Au-delà de l'image d'Épinal qui est un peu datée, le gouvernement a confirmé qu'il renonçait à son engagement de ramener le budget à l'équilibre ; le déficit serait ainsi de 12,3 milliards de dollars canadiens pour l'exercice 2022-2023, soit une stabilisation du solde fédéral à environ - 1% du PIB. Plutôt que de s'orienter vers une réduction du déficit budgétaire, le gouvernement libéral privilégie en effet dans le budget 2018-2019 l'engagement de nouvelles dépenses. Ainsi, après prise en compte d'un traditionnel ajustement pour risque d'un montant annuel de 3 milliards de dollars, le déficit du budget fédéral devrait s'établir à - 18,1 milliards de dollars canadiens en 2018-2019, soit - 0,8 % du PIB, contre - 19,4 milliards de dollars canadiens en 2017-2018, soit 0,9 % du PIB. Pourtant, le contexte macroéconomique est favorable : la croissance de l'économie canadienne s'est élevée à 3 % en 2017, soit le taux le plus élevé des pays du G7, 427 000 emplois ont été créés au cours de la dernière année et le taux de chômage à 5,8 % se situe à son niveau le plus bas depuis 1976. Au surplus, les taux d'intérêt demeurent faibles, permettant de diminuer la charge d'intérêts de la dette publique de 1,3 milliard de dollars au cours de l'exercice 2016-2017. La question se pose donc de la marge de manoeuvre budgétaire dont disposerait le Gouvernement en cas de retournement de la conjoncture.
Des contrastes significatifs perdurent entre les provinces en matière de prospérité économique et d'équilibre des finances publiques.
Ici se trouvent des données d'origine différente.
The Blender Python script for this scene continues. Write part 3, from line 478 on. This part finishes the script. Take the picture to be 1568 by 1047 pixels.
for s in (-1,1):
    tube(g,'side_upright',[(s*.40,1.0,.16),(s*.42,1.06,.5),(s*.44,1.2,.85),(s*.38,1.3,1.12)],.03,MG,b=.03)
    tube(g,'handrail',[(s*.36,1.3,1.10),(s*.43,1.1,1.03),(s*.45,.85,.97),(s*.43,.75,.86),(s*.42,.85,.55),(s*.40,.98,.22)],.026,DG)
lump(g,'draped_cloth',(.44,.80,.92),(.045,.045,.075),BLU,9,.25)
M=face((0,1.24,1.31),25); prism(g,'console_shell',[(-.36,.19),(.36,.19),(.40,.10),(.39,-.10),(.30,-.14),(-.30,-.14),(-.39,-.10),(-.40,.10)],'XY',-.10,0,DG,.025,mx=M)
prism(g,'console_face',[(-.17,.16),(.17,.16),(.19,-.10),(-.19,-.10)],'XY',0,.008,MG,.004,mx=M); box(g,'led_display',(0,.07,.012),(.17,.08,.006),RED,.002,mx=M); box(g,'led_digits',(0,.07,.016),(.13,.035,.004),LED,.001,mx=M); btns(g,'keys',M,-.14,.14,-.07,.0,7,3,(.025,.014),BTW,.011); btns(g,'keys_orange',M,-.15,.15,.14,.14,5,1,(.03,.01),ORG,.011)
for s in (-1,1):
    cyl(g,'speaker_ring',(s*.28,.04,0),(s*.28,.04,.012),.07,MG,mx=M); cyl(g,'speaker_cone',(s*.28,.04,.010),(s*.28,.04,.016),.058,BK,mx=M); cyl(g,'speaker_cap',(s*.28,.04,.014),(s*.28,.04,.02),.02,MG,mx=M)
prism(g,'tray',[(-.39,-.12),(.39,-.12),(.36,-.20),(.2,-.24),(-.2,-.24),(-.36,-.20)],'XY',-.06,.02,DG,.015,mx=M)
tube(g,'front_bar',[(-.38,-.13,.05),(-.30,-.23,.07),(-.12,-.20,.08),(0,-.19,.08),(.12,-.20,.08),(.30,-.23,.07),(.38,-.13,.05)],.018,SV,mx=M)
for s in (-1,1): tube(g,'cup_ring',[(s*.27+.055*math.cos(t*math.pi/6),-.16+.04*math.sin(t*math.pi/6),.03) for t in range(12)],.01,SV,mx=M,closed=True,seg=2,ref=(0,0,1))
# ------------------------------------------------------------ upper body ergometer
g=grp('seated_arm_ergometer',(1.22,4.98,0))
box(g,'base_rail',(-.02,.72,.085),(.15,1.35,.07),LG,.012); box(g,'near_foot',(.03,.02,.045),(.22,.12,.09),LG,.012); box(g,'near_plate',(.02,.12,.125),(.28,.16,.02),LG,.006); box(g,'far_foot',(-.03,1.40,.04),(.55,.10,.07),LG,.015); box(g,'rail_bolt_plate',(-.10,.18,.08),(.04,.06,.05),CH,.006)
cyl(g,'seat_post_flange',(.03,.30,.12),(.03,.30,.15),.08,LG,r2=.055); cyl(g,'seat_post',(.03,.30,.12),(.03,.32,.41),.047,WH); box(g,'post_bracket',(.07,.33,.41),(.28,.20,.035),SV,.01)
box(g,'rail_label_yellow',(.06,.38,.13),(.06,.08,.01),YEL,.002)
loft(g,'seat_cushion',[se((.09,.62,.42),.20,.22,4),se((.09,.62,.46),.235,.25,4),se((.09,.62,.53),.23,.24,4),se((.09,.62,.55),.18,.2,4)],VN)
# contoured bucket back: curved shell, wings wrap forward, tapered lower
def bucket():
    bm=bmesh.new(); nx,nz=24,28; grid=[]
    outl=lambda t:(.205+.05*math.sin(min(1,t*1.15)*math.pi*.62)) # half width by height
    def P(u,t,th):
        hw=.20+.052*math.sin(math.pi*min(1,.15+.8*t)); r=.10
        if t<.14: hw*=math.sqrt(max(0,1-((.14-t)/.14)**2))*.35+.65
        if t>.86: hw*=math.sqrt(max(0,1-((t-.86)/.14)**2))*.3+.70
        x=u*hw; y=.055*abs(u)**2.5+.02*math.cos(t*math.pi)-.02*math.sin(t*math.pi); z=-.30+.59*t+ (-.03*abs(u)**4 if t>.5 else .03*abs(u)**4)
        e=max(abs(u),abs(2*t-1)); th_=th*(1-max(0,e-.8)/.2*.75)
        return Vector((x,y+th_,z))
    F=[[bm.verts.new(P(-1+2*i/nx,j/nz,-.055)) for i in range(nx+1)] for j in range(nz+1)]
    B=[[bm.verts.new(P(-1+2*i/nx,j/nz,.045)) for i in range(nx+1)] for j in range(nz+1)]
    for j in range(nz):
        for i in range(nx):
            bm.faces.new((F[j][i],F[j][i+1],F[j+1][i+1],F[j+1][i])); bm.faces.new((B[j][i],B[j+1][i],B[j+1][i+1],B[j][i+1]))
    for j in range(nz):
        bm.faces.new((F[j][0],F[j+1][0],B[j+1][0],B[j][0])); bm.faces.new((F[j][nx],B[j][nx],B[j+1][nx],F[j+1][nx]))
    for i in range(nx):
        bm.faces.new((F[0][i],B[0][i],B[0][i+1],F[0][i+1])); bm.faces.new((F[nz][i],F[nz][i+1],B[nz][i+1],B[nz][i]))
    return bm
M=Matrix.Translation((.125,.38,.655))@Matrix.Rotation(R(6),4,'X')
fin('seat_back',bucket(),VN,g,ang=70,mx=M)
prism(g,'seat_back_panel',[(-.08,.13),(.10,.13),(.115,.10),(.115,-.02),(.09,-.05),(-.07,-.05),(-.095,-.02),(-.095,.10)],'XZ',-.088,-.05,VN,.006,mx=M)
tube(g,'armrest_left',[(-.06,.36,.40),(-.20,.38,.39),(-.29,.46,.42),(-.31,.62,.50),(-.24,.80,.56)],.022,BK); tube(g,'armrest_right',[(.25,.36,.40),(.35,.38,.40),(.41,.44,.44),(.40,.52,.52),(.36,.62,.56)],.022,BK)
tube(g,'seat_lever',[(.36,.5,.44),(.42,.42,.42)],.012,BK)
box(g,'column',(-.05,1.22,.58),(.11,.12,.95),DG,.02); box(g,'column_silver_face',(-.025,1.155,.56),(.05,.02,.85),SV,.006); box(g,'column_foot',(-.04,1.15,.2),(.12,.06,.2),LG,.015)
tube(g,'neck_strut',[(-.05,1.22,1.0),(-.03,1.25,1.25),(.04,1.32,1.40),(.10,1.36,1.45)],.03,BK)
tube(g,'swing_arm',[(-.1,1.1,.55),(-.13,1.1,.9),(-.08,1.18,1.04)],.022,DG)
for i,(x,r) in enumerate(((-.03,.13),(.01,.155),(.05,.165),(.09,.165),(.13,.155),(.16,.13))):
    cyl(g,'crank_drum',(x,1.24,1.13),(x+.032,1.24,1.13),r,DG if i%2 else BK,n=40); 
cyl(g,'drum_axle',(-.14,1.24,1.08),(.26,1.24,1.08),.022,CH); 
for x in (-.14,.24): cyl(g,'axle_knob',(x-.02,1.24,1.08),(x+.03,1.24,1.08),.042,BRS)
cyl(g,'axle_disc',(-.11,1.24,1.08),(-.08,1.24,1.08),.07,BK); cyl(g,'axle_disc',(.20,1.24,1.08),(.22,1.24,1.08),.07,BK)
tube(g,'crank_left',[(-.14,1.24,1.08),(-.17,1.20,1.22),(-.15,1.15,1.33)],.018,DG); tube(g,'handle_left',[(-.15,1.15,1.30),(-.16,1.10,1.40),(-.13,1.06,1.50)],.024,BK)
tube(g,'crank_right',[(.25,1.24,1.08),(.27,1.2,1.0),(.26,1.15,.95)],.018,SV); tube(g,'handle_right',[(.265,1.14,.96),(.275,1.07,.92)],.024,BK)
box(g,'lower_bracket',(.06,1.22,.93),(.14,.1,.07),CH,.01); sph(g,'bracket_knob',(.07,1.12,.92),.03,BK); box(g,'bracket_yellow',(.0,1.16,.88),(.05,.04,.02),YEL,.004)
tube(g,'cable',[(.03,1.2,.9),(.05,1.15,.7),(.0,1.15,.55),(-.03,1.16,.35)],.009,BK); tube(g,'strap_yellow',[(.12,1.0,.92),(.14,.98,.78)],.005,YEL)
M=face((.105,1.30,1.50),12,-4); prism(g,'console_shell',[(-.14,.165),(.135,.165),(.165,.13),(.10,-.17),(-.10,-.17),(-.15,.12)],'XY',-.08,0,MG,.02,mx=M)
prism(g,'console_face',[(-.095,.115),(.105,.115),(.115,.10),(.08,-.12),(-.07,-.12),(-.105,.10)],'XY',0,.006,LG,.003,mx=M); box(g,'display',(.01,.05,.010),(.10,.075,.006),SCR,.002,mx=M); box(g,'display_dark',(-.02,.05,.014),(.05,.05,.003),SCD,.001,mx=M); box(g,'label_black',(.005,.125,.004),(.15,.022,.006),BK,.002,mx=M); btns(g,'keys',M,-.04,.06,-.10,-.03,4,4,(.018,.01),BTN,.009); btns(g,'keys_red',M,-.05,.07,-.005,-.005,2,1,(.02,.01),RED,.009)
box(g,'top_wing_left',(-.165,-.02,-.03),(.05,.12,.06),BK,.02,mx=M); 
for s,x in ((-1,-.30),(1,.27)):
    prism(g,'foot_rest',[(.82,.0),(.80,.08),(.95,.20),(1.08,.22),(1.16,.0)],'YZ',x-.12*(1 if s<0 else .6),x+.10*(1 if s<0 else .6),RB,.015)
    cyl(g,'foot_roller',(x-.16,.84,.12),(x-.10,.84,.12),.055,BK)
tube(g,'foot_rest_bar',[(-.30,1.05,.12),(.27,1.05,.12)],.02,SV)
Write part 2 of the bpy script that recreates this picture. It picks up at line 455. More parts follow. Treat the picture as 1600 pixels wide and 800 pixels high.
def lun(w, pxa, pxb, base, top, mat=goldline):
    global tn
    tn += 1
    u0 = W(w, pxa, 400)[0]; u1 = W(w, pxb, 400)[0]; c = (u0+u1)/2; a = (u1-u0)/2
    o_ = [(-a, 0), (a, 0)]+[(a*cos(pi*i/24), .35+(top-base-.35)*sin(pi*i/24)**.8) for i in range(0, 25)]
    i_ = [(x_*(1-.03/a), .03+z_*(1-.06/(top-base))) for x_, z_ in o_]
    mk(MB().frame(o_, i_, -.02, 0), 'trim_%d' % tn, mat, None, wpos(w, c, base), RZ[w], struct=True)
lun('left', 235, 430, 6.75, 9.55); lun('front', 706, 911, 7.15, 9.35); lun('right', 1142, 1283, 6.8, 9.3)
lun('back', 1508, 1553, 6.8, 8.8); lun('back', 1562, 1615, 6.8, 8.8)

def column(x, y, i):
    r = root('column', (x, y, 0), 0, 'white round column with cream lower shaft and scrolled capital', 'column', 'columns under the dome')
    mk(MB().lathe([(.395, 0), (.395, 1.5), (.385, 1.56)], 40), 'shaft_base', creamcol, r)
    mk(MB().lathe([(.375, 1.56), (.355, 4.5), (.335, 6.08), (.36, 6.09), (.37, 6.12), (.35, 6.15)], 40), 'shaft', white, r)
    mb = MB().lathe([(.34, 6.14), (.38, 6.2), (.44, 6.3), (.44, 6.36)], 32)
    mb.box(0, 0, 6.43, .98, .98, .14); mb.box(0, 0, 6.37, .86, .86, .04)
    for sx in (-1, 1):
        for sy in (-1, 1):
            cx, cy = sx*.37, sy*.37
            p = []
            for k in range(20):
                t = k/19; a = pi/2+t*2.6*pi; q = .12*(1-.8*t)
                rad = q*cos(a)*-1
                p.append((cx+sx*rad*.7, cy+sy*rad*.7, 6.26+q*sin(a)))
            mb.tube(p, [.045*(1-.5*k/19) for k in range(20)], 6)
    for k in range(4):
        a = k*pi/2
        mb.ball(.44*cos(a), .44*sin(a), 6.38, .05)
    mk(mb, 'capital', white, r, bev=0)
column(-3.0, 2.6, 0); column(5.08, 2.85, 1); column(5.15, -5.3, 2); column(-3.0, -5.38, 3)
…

Le Canada est une monarchie fédérale - la Reine d'Angleterre en est le chef d'État - au sein de laquelle les provinces exercent des compétences très larges. Près de 50 % de l'ensemble des revenus fiscaux au Canada sont directement perçus par les administrations locales et l'échelon local est responsable de 70 % de la dépense publique, les dépenses fédérales ne représentant qu'environ 15 % du PIB. La santé et l'éducation sont, en particulier, financées par les provinces. Il est difficile, par conséquent, de parler de « la » politique canadienne économique et sociale : coexistent plutôt des politiques multiples dont la cohérence ne paraît pas toujours assurée.
En matière de stratégie budgétaire, l'alignement des politiques n'est pas non plus garanti : à titre d'exemple, alors que le gouvernement fédéral mène une politique de relance budgétaire, l'objectif de la province du Québec, qui représente près de 20 % du PIB du Canada, est de restaurer l'équilibre de ses comptes publics. L'Ontario, qui produit 38 % du PIB canadien, présente pour sa part une situation financière en voie de dégradation : le gouvernement ontarien accusera en effet un déficit de 6,7 milliards de dollars canadiens en 2018-2019 et ne prévoit pas de retrouver l'équilibre budgétaire avant 2024-2025. Sa dette nette s'élève maintenant à plus de 300 milliards de dollars, ou 37 % du PIB, ce ratio devant augmenter au cours des prochaines années.
La fiscalité des entreprises est également appelée à évoluer. Elle est relativement avantageuse par comparaison aux taxes qui s'appliquent à des revenus perçus dans le cadre d'un emploi salarié : ainsi, un chef d'entreprise peut fractionner ses revenus entre les membres de sa famille pour diminuer son impôt. La tentative du Gouvernement de Justin Trudeau d'introduire une réforme pour limiter l'ampleur du « manque à gagner » fiscal n'a pas rencontré le succès espéré, se heurtant à une forte opposition transpartisane soulignant l'importance des petites et moyennes entreprises dans le tissu économique et la création d'emplois.
Le Canada doit surtout assumer un enjeu de compétitivité face aux États-Unis dont il est très dépendant. La mise en oeuvre de la réforme américaine de l'impôt sur les sociétés risque de faire perdre au Canada son avantage fiscal, puisque le taux marginal d'imposition des profits pour un nouvel investissement se situe à 20,9 % en 2017 au Canada alors qu'aux États-Unis il chute, après la réforme, à 18,8 %, soit un niveau désormais inférieur au taux canadien. Pour l'heure, le gouvernement canadien n'a fait aucune annonce relative à l'ajustement de sa politique commerciale ou fiscale au regard des évolutions intervenues aux États-Unis. C'est indéniablement un sujet que le Gouvernement canadien devra traiter à moyen terme. Fin mai, le Premier ministre canadien a d'ores et déjà annoncé une augmentation des tarifs douaniers canadiens sur les produits américains en réponse à la hausse des tarifs décidés par les États-Unis sur l'aluminium et l'acier.